The ceasefire announced on Thursday, which coincides with the Kurdish New Year, or Newroz, also calls for the withdrawal of PKK likely to bases in northern Iraq.

In Ocalan’s letter read out by members of parliament, Pervin Buldan, in Kurdish, and Sirri Sureyya Onder, in Turkish, he said: “In the presence of millions of witnesses, I’m telling you, let a new process begin. No to weapons, yes to politics.

“We’re in such a phase that our armed forces should withdraw from the country. This is not an end, this is a beginning. Beginning of a new politics… A new era is starting. This is a political era.”

“The declaration took place in the Kurdish-majority city of Diyarbakir where hundreds of thousands gathered for celebrations.

It caps months of clandestine peace talks between Turkey’s spy agency and the state’s former public enemy number one Ocalan, who has been serving a life sentence for treason and separatism on Imrali island off Istanbul since 1999.

Commenting on Ocalan’s remarks, Interior Minister Muammer Guler said, “The language (in the statement) is the language of peace. We should see the practice.”

He also reminded that it was illegal to carry Ocalan posters according to Turkish law.

Many of the Hundreds of thousands of people, who attended the Newroz celebration event in Diyarbakir, carried posters and banners of the imprisoned PKK leader.

“Judiciary authorities will do their job on the issue,” he said.

Constitutional recognition

Ocalan’s ceasefire is likely to be in return for wider constitutional recognition and language rights for Turkey’s up to 15 million Kurds.

The peace plan is the result of written consultations between Ocalan, pro-Kurdish legislators and PKK bodies in Europe and northern Iraq, under the close monitoring of Turkish agents.

Kurdish legislators say Ocalan might ask for commissions to be established to properly monitor the ceasefire, and call for safe passage for fighters wishing to leave Turkey.

Erdogan has already pledged that no militant would be “touched if they leave the land”.

But the rekindled peace process has not been without controversy.

Nationalist opposition leader Devlet Bahceli has accused Erdogan of “treason” and “selling out the country to a bunch of bloody bandits”.
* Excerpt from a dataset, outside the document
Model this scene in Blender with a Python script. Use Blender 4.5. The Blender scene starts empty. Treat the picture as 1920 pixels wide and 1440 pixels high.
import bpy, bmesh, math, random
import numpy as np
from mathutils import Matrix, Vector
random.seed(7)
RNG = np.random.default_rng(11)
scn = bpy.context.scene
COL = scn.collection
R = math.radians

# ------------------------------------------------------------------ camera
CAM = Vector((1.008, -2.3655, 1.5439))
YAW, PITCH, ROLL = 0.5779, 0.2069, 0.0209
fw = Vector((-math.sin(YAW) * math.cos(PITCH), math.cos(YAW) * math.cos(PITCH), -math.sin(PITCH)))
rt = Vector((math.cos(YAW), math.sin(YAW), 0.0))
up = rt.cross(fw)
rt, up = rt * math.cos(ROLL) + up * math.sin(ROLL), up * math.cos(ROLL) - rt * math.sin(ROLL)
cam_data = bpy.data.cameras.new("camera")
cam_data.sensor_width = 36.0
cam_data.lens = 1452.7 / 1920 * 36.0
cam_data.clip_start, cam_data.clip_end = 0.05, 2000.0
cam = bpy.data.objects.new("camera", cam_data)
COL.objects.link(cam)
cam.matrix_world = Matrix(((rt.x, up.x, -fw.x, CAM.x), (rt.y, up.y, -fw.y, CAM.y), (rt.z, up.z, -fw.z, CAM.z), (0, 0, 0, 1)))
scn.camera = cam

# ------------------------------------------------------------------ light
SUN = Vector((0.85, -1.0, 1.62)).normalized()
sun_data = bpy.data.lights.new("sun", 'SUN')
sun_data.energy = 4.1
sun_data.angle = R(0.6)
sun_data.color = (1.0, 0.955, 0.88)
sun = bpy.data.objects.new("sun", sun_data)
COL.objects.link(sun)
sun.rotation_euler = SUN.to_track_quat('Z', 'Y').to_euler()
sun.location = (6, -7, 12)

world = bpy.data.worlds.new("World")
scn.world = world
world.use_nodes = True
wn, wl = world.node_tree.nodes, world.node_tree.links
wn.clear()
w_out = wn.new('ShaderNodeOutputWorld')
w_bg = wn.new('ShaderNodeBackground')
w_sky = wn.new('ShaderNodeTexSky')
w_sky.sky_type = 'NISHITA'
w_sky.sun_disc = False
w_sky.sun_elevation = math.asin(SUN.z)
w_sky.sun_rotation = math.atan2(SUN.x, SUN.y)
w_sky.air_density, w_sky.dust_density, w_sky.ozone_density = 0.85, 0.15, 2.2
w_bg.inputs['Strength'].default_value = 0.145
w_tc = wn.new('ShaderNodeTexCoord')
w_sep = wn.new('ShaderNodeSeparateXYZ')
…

Prime Minister Recep Tayyip Erdogan and Ocalan both appear to have staked their political futures on the renewed push to end the 29-year armed campaign for self-rule that has killed about 40,000 people, mostly Kurds.
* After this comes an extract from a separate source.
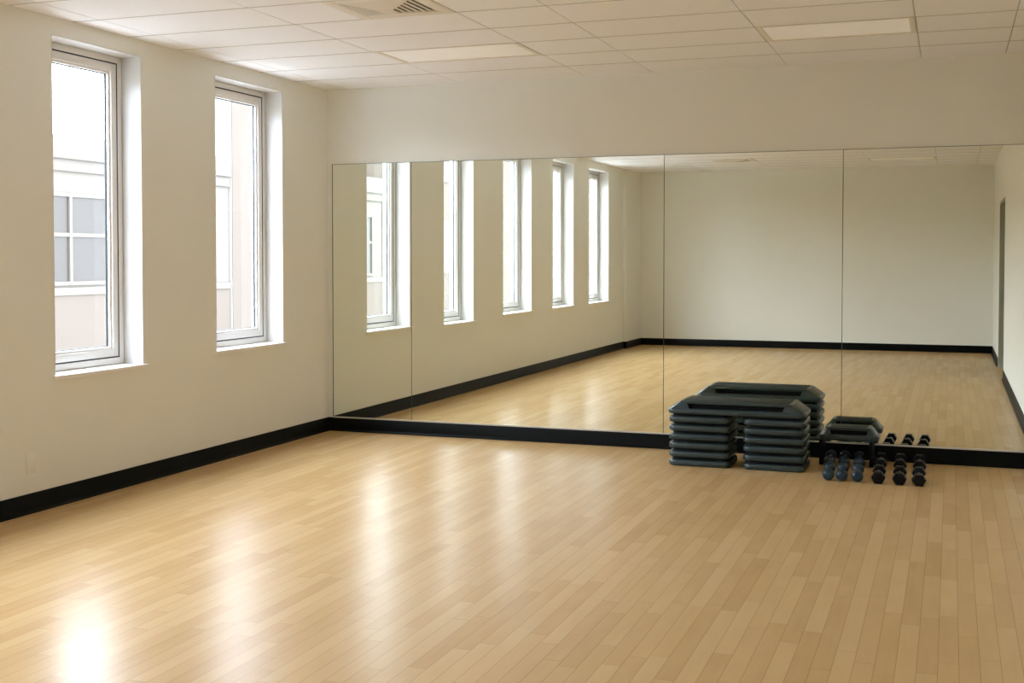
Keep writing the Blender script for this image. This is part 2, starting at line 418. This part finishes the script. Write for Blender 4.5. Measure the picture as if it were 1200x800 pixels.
# ------------------------------------------------------------------ step platform and its risers
LAY = 0.064                                                      # one riser
SY0, SY1 = -0.745, -0.335                                        # front and back of the stack
SD = SY1 - SY0; SCY = (SY0 + SY1) / 2
def make_riser(w):
    o = empty('riser_block')
    bm = bmesh.new()
    slab(bm, w, SD, 0.055, [(0.012, 0.012, 0.001), (0.004, 0.004, 0.004), (0.0, 0.0, 0.010), (-0.001, -0.001, 0.022), (0.0, 0.0, 0.034), (0.003, 0.003, 0.040), (0.010, 0.010, 0.0445), (0.034, 0.034, 0.045)])
    build('rim', bm, M['step'], o, 45)
    bm = bmesh.new()
    slab(bm, w, SD, 0.055, [(0.030, 0.030, 0.0), (0.028, 0.028, 0.003), (0.028, 0.028, LAY - 0.002), (0.030, 0.030, LAY)])
    build('body', bm, M['stepb'], o, 45)
    for s in (-1, 1):
        bm = bmesh.new(); y = s * (SD / 2 - 0.024)
        box(bm, -w * 0.24, w * 0.27, min(y, y - s * 0.01), max(y, y - s * 0.01), 0.0455, LAY - 0.001, 0.001)
        build('grip_recess', bm, M['stepd'], o)  # black panel, shade of a grip hollow put into its colour
    return o
ORD = ['resting on the floor', 'second up from the floor', 'third up from the floor', 'fourth up from the floor', 'fifth up from the floor', 'topmost, right under the long platform']
for s, (x, rw, side) in enumerate(((3.450, 0.452, 'column nearer the windows'), (3.988, 0.440, 'column nearer the dumbbells'))):
    riser0 = make_riser(rw)
    for k in range(6):
        r = riser0 if k == 0 else copy_tree(riser0)
        r.location = (x, SCY, k * LAY)
        put(r, 'dark grey riser block, %s, %s' % (ORD[k], side), 'riser', 'stacked riser blocks')

def make_step(name, w, d, r, h, end, recess, lip):
    """step platform: rim, end blocks, recessed grips, deck with tread"""
    o = empty(name)
    z1, z2, z3 = lip, h * 0.78, h
    bm = bmesh.new()
    slab(bm, w, d, r, [(0.012, 0.012, 0.0), (0.003, 0.003, 0.004), (0, 0, 0.012), (0, 0, z1 - 0.010), (0.006, 0.005, z1 - 0.003), (0.016, 0.012, z1)])
    build('rim', bm, M['step'], o, 45)
    for s in (-1, 1):                                            # sloping ends
        bm = bmesh.new()
        def ring(xo, xi, yi, z):
            p = [(s * (w / 2 - xo), -(d / 2 - yi - 0.03), z), (s * (w / 2 - xo - 0.02), -(d / 2 - yi), z), (s * (w / 2 - xi), -(d / 2 - yi), z),
                 (s * (w / 2 - xi), (d / 2 - yi), z), (s * (w / 2 - xo - 0.02), (d / 2 - yi), z), (s * (w / 2 - xo), (d / 2 - yi - 0.03), z)]
            return p
        loft(bm, [ring(0.014, end + 0.075 * min(1, w), 0.010, z1 - 0.004), ring(0.02, end + 0.07 * min(1, w), 0.012, z1 + 0.006), ring(end * 0.92, end + 0.05 * min(1, w), 0.030, z3 - 0.006), ring(end * 1.02, end + 0.045 * min(1, w), 0.040, z3 - 0.001)])
        build('end_block', bm, M['step'], o, 25)
    bm = bmesh.new()
    box(bm, -w / 2 + end + 0.03 * w, w / 2 - end - 0.03 * w, -d / 2 + recess, d / 2 - recess, z1 - 0.002, z2 + 0.003)
    build('grip_recess', bm, M['stepd'], o)
    bm = bmesh.new()
    slab(bm, w - 2 * end, d - 0.05, 0.02, [(0.004, 0.004, z2), (0.0, 0.0, z2 + 0.004), (0.0, 0.0, z3 - 0.006), (0.006, 0.006, z3)])
    build('deck', bm, M['step'], o, 40)
    bm = bmesh.new()
    slab(bm, w - 2 * end - 0.05, d - 0.09, 0.015, [(0, 0, z3 - 0.002), (0, 0, z3 + 0.002), (0.003, 0.003, z3 + 0.003)])
    build('tread', bm, M['tread'], o, 40)
    return o
st = make_step('step_platform', 0.996, SD + 0.004, 0.055, 0.095, 0.090, 0.05, 0.039)
st.location = (3.714, SCY, 6 * LAY)
put(st, 'long dark grey step platform lying across both columns of risers', 'step platform')

sm = make_step('reflection_step', 0.425, 0.245, 0.04, 0.098, 0.055, 0.03, 0.045)  # added bench, stands in for what is only a reflected step
sm.location = (4.478, -0.235, 0.186)
put(sm, 'small dark step bench by the mirror, added in place of a step reflection', 'step bench')
for x in (-0.197, 0.160):
    bm = bmesh.new(); slab(bm, 0.028, 0.20, 0.01, [(0.002, 0.002, -0.186), (0, 0, -0.182), (0, 0, 0.001)], x, 0)
    build('leg', bm, M['stepd'], sm)  # legs made up to carry the added bench over the dumbbells

# ------------------------------------------------------------------ dumbbells
HL = 0.27                                                        # between head centres
def make_dumbbell(name, black):
    o = empty(name)
    R = 0.041
    for s in (-1, 1):
        bm = bmesh.new(); c = s * HL / 2; e = 0.038 if black else 0.036
        if black:
            Rc = R / math.cos(math.pi / 6) * 0.98
            pr = [(0.026, c - e), (Rc * 0.90, c - e * 0.94), (Rc, c - e * 0.70), (Rc, c + e * 0.70), (Rc * 0.90, c + e * 0.94), (0.026, c + e)]
            lathe_y(bm, pr, 6, 0, R * 0.98, 0.0)
        else:
            pr = [(R * math.sin(a) ** 0.62 if 0 < a < math.pi else 0.004, c - e * math.cos(a)) for a in [math.pi * k / 14 for k in range(15)]]
            lathe_y(bm, pr, 28, 0, R)
        build('head', bm, M['hex'] if black else M['vinyl'], o, 30 if black else 60)
    bm = bmesh.new(); hl = HL / 2 - 0.04
    lathe_y(bm, [(0.013, -hl), (0.0145, -hl * 0.5), (0.0155, 0), (0.0145, hl * 0.5), (0.013, hl)], 16, 0, R)
    build('handle', bm, M['chrome'] if black else M['vinyl'], o)
    return o
blue0, black0 = make_dumbbell('round_dumbbell', False), make_dumbbell('hex_dumbbell', True)
COLS = [((4.345, 4.385), False, 'row nearest the step stack'), ((4.445, 4.474), False, 'middle blue row'), ((4.552, 4.578), False, 'last blue row'),
        ((4.703, 4.718), True, 'black row nearest the blue ones'), ((4.838, 4.855), True, 'middle black row'), ((4.972, 4.980), True, 'row farthest from the blue ones')]
FY, BY = (-0.955 + -0.685) / 2, (-0.40 + -0.13) / 2
used = set()
for (xb, xf), black, where in COLS:
    for y, x, end in ((FY, xf, 'front'), (BY, xb, 'rear')):
        src = black0 if black else blue0
        o = copy_tree(src) if src.name in used else src
        used.add(src.name)
        o.location = (x, y, 0)
        o.rotation_euler.z = math.radians(3.0 if not black else 1.5)
        put(o, '%s dumbbell on the floor, %s one of the %s' % ('black hexagonal' if black else 'round dark blue', end, where), 'dumbbell', 'black hex dumbbells' if black else 'blue dumbbells')

# ------------------------------------------------------------------ street side
GZ = -4.2
bm = bmesh.new(); box(bm, -60, -0.5, -90, 70, GZ - 0.2, GZ)
struct(build('street', bm, M['street']), 'pale street between the studio and the buildings opposite')

FX = -12.0
b1 = empty('office_building', (FX, 0, GZ)); put(b1, 'low white building across the street, with flat cornice and gridded windows', 'building', 'buildings across the street')
Y0, Y1 = -25.5, 16.75
def zz(z): return z - GZ
bm = bmesh.new(); box(bm, -8, 0, Y0, Y1, zz(0.72), zz(3.9)); build('wall', bm, M['facade'], b1)
bm = bmesh.new(); box(bm, -8, 0.03, Y0, Y1, 0, zz(0.74)); build('lower_wall', bm, M['pink'], b1)
bm = bmesh.new(); box(bm, -8.1, 0.12, Y0, Y1, zz(3.55), zz(4.03), 0.01); box(bm, -8.1, 0.06, Y0, Y1, zz(3.30), zz(3.56), 0.01); build('cornice', bm, M['facadec'], b1)
bm = bmesh.new(); box(bm, 0, 0.06, Y0, Y1, zz(0.74), zz(0.90), 0.01); build('sill_course', bm, M['facade'], b1)
for y0 in (9.6, 4.4, -0.8, -6.0, -11.2, -16.4, -24.8):
    y1 = y0 + 2.6
    z0, z1 = zz(0.95), zz(2.86)
    bm = bmesh.new()
    for a in (y0, (y0 + y1) / 2 - 0.04, y1 - 0.08): box(bm, -0.02, 0.05, a, a + 0.08, z0, z1)
    for a in (z0, (z0 + z1) / 2 + 0.05, z1 - 0.08): box(bm, -0.02, 0.045, y0, y1, a, a + 0.08)
    f = build('window', bm, M['facade'], b1)
    bm = bmesh.new(); box(bm, -0.02, 0.012, y0 + 0.02, y1 - 0.02, z0 + 0.02, z1 - 0.02)
    build('pane', bm, M['pane'], f)
def block(name, y0, y1, x, top, label, wins):
    b = empty(name, (x, (y0 + y1) / 2, GZ)); put(b, label, 'building', 'buildings across the street')
    hh = (y1 - y0) / 2
    bm = bmesh.new(); box(bm, -3.5, 0, -hh, hh, 0, zz(top)); build('wall', bm, M['pink'], b)
    bm = bmesh.new(); box(bm, -3.5, -0.02, -hh - 0.03, -hh + 0.01, 0, zz(top)); build('gable_sky_sheet', bm, M['gable'], b)  # added sheet over the end wall, whitened to read as bright sky
    bm = bmesh.new(); box(bm, -3.6, 0.10, -hh - 0.04, hh, zz(top), zz(top) + 0.4, 0.02); build('parapet', bm, M['facadec'], b)
    for yy in wins:
        for z0 in (0.95, 4.2):
            bm = bmesh.new(); a, c = yy - (y0 + y1) / 2, zz(z0)
            for k in (a, a + 1.52): box(bm, -0.02, 0.05, k, k + 0.08, c, c + 1.9)
            for k in (c, c + 0.95, c + 1.82): box(bm, -0.02, 0.045, a, a + 1.6, k, k + 0.08)
            f = build('window', bm, M['facade'], b)
            bm = bmesh.new(); box(bm, -0.02, 0.012, a + 0.02, a + 1.58, c + 0.02, c + 1.88); build('pane', bm, M['pane'], f)
block('apartment_building', 16.85, 30, FX + 0.06, 7.6, 'tall pale pink building beyond the white one, seen through the window nearest the mirrors', (24.0, 27.0))
block('apartment_building', -62, -25.6, FX + 0.15, 7.0, 'tall pale pink building seen only in the mirrored windows', (-30.8, -35.6, -41.4, -47.6))

# ------------------------------------------------------------------ daylight: bright overcast sky
w = bpy.data.worlds.new('overcast'); S.world = w; w.use_nodes = True
bg = w.node_tree.nodes['Background']
WN, WK = w.node_tree.nodes, w.node_tree.links                 # overcast sky: brighter towards the zenith
wt = WN.new('ShaderNodeTexCoord'); ws = WN.new('ShaderNodeSeparateXYZ'); WK.new(wt.outputs['Generated'], ws.inputs[0])
wm = WN.new('ShaderNodeMapRange'); wm.inputs['From Min'].default_value = 0.0; wm.inputs['From Max'].default_value = 1.0
wm.inputs['To Min'].default_value = SKY_H; wm.inputs['To Max'].default_value = SKY_Z
WK.new(ws.outputs['Z'], wm.inputs['Value']); WK.new(wm.outputs[0], bg.inputs['Strength'])
bg.inputs['Color'].default_value = SKY_C

# ------------------------------------------------------------------ camera
cd = bpy.data.cameras.new('camera'); cam = bpy.data.objects.new('camera', cd); COL.objects.link(cam)
yaw, pitch = 0.3494, -0.0296
cam.location = (5.1734, -9.4523, 1.5321)
cam.rotation_mode = 'XYZ'
cam.rotation_euler = (math.pi / 2 + pitch, 0, yaw)
cd.sensor_width = 36.0; cd.sensor_fit = 'HORIZONTAL'
cd.lens = 1413.0 / 1200 * 36
cd.shift_y = -(400 - 343.13) / 1200
cd.clip_start = 0.02; cd.clip_end = 500
S.camera = cam

S.view_settings.view_transform = 'Standard'; S.view_settings.look = 'None'
S.view_settings.gamma = 1.0; S.view_settings.use_curve_mapping = False
S.view_settings.exposure = 1.55
cy = S.cycles
cy.max_bounces = 20; cy.diffuse_bounces = 12; cy.glossy_bounces = 10; cy.transmission_bounces = 8; cy.transparent_max_bounces = 16
cy.caustics_reflective = True; cy.caustics_refractive = False
cy.blur_glossy = 0.1; cy.sample_clamp_indirect = 12.0
cy.use_denoising = True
Al Jazeera’s Zeina Khodr, reporting from Diyarbakir, said Erdogan has made no secret that he was eyeing the presidency.

“He will need to amend the constitution and would like to increase the powers of the president. He can not do that without the support of the Kurdish party, the BDP,” she added.

Erdogan said he was putting his faith in the peace process “even if it costs me my political career”, in the face of accusations that Ankara was making concessions to Ocalan — routinely labelled a “terrorist chief” and “baby-killer” by Turks.

Ocalan — known as “Apo” — has said he wants peace for the greater good of his people.

“Consider Apo dead if this process fails. I am simply out,” the burly 64-year-old was quoted as saying in a rare prison meeting with Kurdish lawmakers last month.